— begin RECORDS PROVIDED —
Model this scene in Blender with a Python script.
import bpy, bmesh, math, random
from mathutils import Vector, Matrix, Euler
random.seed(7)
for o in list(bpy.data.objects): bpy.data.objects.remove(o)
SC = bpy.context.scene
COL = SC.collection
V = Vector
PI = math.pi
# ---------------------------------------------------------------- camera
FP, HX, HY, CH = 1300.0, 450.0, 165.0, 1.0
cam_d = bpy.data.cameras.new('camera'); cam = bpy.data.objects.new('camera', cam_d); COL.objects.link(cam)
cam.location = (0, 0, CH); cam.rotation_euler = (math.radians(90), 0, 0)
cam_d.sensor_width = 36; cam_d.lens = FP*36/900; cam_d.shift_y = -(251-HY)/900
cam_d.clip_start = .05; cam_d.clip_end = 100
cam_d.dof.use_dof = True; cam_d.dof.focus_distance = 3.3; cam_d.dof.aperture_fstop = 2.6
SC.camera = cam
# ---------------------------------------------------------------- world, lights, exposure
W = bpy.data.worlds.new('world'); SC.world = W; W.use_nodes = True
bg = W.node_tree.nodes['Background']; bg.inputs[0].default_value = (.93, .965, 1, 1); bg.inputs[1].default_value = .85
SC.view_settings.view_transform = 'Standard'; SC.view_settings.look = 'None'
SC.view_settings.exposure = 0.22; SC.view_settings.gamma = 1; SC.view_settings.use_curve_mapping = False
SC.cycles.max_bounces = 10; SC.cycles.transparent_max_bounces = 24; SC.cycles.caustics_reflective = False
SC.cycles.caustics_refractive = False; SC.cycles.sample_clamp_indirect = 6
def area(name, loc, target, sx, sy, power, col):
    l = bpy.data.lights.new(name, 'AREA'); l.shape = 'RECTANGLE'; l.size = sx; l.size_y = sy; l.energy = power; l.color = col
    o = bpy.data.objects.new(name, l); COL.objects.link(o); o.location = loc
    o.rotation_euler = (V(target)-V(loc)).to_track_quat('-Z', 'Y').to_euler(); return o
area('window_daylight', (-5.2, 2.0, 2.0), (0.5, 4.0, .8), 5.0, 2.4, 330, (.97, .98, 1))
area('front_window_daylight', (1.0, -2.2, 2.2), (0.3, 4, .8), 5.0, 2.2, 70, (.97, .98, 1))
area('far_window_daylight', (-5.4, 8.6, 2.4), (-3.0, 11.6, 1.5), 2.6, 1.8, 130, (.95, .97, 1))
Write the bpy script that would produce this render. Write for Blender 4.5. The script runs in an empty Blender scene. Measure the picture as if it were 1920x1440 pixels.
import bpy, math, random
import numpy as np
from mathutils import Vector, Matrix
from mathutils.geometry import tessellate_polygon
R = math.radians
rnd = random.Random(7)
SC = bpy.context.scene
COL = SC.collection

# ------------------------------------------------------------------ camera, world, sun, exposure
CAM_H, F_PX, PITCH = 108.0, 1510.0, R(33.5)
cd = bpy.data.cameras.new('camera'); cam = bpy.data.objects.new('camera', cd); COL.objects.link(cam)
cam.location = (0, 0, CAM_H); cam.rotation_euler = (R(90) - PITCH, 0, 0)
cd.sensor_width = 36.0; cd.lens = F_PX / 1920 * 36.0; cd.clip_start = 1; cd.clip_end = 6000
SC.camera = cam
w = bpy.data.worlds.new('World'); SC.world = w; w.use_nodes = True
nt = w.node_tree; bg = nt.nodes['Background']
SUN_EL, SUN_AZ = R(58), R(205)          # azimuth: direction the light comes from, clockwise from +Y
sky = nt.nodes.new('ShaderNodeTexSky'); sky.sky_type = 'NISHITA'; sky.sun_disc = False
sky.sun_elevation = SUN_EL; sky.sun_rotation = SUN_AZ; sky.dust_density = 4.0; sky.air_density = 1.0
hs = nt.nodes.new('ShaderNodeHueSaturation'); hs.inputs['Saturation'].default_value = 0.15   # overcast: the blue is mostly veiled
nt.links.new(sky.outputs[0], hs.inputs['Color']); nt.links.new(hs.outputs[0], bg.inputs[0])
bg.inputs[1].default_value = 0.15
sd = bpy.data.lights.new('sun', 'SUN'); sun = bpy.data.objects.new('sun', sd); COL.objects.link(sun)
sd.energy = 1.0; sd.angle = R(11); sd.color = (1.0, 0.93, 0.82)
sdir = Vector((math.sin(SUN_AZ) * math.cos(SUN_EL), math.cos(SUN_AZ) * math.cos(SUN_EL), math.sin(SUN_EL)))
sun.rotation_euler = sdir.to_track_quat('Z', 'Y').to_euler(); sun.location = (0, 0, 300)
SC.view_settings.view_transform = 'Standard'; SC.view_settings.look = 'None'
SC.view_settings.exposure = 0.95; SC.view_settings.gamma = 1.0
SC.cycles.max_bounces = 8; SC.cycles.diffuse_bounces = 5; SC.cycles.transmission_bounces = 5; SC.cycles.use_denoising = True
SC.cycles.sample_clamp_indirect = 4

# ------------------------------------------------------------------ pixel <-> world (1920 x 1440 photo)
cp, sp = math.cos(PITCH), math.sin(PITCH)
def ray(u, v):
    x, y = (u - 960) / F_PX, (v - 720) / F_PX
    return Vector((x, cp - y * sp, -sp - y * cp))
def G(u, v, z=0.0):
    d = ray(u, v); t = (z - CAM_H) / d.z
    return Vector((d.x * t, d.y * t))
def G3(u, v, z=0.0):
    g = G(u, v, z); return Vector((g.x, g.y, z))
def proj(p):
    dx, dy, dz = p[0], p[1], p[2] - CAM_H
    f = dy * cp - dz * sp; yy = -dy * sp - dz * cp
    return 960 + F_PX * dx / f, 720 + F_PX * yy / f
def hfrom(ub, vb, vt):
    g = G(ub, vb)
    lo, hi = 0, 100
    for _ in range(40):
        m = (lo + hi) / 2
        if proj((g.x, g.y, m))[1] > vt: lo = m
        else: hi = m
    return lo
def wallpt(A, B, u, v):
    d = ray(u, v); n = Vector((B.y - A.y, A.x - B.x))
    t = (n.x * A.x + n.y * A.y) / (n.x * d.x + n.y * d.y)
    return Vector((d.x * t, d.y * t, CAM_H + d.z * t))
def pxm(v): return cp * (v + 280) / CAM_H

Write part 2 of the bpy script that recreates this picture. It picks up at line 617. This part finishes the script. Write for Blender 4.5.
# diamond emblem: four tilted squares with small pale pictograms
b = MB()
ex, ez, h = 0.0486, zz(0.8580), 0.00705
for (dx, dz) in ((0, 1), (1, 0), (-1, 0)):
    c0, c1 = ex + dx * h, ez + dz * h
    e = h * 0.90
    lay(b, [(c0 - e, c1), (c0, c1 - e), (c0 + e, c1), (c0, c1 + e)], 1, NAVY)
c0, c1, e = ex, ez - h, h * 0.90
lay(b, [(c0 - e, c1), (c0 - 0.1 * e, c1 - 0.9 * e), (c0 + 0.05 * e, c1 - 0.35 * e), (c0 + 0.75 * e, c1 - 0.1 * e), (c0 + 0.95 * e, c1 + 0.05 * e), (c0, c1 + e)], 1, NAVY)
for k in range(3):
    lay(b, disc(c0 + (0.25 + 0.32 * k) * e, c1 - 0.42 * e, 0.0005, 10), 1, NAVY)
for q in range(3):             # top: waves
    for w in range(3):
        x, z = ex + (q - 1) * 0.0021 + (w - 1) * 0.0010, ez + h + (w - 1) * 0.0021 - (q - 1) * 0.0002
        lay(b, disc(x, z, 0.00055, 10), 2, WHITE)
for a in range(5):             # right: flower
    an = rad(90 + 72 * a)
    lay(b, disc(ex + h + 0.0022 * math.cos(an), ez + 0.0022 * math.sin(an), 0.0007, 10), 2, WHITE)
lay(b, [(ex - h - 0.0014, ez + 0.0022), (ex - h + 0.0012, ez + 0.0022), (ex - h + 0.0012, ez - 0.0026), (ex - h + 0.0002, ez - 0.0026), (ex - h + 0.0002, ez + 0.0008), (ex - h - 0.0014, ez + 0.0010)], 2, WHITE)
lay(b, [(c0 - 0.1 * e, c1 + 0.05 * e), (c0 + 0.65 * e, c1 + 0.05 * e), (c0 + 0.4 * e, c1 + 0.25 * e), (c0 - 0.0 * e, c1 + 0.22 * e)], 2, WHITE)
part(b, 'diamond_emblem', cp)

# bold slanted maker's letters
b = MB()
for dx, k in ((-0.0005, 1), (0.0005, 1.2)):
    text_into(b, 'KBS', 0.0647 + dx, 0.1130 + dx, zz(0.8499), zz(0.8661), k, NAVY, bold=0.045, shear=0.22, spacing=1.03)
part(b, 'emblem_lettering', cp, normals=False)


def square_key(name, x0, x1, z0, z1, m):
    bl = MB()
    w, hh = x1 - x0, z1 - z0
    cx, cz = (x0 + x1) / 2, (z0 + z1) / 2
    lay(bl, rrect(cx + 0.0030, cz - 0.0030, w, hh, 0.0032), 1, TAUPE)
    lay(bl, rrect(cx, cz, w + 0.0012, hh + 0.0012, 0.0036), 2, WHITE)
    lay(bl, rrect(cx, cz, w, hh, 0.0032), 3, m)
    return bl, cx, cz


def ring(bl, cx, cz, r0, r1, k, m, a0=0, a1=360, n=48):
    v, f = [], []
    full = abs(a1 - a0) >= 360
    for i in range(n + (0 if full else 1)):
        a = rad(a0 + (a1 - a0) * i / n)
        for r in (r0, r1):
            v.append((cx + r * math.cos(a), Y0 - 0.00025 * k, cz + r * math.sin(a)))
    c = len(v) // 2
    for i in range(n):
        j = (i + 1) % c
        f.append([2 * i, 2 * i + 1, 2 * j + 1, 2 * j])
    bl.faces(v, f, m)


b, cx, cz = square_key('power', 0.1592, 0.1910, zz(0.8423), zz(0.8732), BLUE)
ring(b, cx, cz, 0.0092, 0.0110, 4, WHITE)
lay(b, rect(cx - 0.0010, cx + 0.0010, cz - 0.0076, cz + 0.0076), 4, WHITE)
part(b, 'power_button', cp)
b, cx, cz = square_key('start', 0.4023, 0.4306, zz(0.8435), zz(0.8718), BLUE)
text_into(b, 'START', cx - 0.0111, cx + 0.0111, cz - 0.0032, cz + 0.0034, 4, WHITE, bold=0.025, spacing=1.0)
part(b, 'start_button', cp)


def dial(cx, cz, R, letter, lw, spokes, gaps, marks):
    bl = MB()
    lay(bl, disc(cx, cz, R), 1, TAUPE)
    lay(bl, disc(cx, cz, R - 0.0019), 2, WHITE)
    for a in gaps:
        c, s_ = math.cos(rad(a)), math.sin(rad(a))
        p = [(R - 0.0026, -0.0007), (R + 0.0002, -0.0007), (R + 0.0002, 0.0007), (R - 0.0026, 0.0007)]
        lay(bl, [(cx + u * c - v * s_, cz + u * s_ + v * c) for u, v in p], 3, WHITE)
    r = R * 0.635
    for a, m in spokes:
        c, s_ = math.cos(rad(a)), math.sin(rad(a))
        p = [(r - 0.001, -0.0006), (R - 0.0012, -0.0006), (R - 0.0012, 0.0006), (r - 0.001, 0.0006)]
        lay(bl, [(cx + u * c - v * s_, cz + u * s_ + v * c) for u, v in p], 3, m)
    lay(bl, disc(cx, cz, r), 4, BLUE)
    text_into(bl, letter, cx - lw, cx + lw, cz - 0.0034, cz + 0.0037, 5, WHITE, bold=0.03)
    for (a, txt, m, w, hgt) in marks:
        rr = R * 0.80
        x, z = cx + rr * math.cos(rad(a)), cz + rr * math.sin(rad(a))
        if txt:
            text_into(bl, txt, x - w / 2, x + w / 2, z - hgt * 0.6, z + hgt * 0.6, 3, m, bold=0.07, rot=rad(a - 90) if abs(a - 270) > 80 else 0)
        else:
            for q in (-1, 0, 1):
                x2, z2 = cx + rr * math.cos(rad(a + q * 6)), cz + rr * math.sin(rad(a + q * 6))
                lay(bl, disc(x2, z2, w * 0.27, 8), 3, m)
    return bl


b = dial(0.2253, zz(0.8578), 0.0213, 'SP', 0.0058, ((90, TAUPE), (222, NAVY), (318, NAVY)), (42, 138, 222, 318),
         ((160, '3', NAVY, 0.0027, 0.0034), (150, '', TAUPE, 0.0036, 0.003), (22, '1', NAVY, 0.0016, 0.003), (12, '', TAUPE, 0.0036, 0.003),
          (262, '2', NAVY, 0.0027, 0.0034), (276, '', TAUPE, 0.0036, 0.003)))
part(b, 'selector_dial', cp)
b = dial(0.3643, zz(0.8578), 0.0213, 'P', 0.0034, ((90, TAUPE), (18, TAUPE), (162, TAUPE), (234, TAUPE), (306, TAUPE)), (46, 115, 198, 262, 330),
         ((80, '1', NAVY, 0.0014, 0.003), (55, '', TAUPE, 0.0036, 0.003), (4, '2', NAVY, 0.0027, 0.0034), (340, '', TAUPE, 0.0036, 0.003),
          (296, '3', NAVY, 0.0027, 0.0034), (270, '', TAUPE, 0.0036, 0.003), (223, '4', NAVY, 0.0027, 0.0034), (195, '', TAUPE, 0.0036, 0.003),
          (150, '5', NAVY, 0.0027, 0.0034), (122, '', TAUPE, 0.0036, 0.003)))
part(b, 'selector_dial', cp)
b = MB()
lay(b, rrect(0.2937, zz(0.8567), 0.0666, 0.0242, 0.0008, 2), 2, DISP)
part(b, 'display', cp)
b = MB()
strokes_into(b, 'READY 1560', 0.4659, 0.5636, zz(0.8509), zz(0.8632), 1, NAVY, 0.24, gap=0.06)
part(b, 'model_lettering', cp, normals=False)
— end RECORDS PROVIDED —
- WHAT YOU WILL DO -
Quote verbatim the opening lines of the listing above, ending with the line where "(.95, .97, 1))" appears; include both endpoints and nothing more.

- FINISHED ANSWER -
Model this scene in Blender with a Python script.
import bpy, bmesh, math, random
from mathutils import Vector, Matrix, Euler
random.seed(7)
for o in list(bpy.data.objects): bpy.data.objects.remove(o)
SC = bpy.context.scene
COL = SC.collection
V = Vector
PI = math.pi
# ---------------------------------------------------------------- camera
FP, HX, HY, CH = 1300.0, 450.0, 165.0, 1.0
cam_d = bpy.data.cameras.new('camera'); cam = bpy.data.objects.new('camera', cam_d); COL.objects.link(cam)
cam.location = (0, 0, CH); cam.rotation_euler = (math.radians(90), 0, 0)
cam_d.sensor_width = 36; cam_d.lens = FP*36/900; cam_d.shift_y = -(251-HY)/900
cam_d.clip_start = .05; cam_d.clip_end = 100
cam_d.dof.use_dof = True; cam_d.dof.focus_distance = 3.3; cam_d.dof.aperture_fstop = 2.6
SC.camera = cam
# ---------------------------------------------------------------- world, lights, exposure
W = bpy.data.worlds.new('world'); SC.world = W; W.use_nodes = True
bg = W.node_tree.nodes['Background']; bg.inputs[0].default_value = (.93, .965, 1, 1); bg.inputs[1].default_value = .85
SC.view_settings.view_transform = 'Standard'; SC.view_settings.look = 'None'
SC.view_settings.exposure = 0.22; SC.view_settings.gamma = 1; SC.view_settings.use_curve_mapping = False
SC.cycles.max_bounces = 10; SC.cycles.transparent_max_bounces = 24; SC.cycles.caustics_reflective = False
SC.cycles.caustics_refractive = False; SC.cycles.sample_clamp_indirect = 6
def area(name, loc, target, sx, sy, power, col):
    l = bpy.data.lights.new(name, 'AREA'); l.shape = 'RECTANGLE'; l.size = sx; l.size_y = sy; l.energy = power; l.color = col
    o = bpy.data.objects.new(name, l); COL.objects.link(o); o.location = loc
    o.rotation_euler = (V(target)-V(loc)).to_track_quat('-Z', 'Y').to_euler(); return o
area('window_daylight', (-5.2, 2.0, 2.0), (0.5, 4.0, .8), 5.0, 2.4, 330, (.97, .98, 1))
area('front_window_daylight', (1.0, -2.2, 2.2), (0.3, 4, .8), 5.0, 2.2, 70, (.97, .98, 1))
area('far_window_daylight', (-5.4, 8.6, 2.4), (-3.0, 11.6, 1.5), 2.6, 1.8, 130, (.95, .97, 1))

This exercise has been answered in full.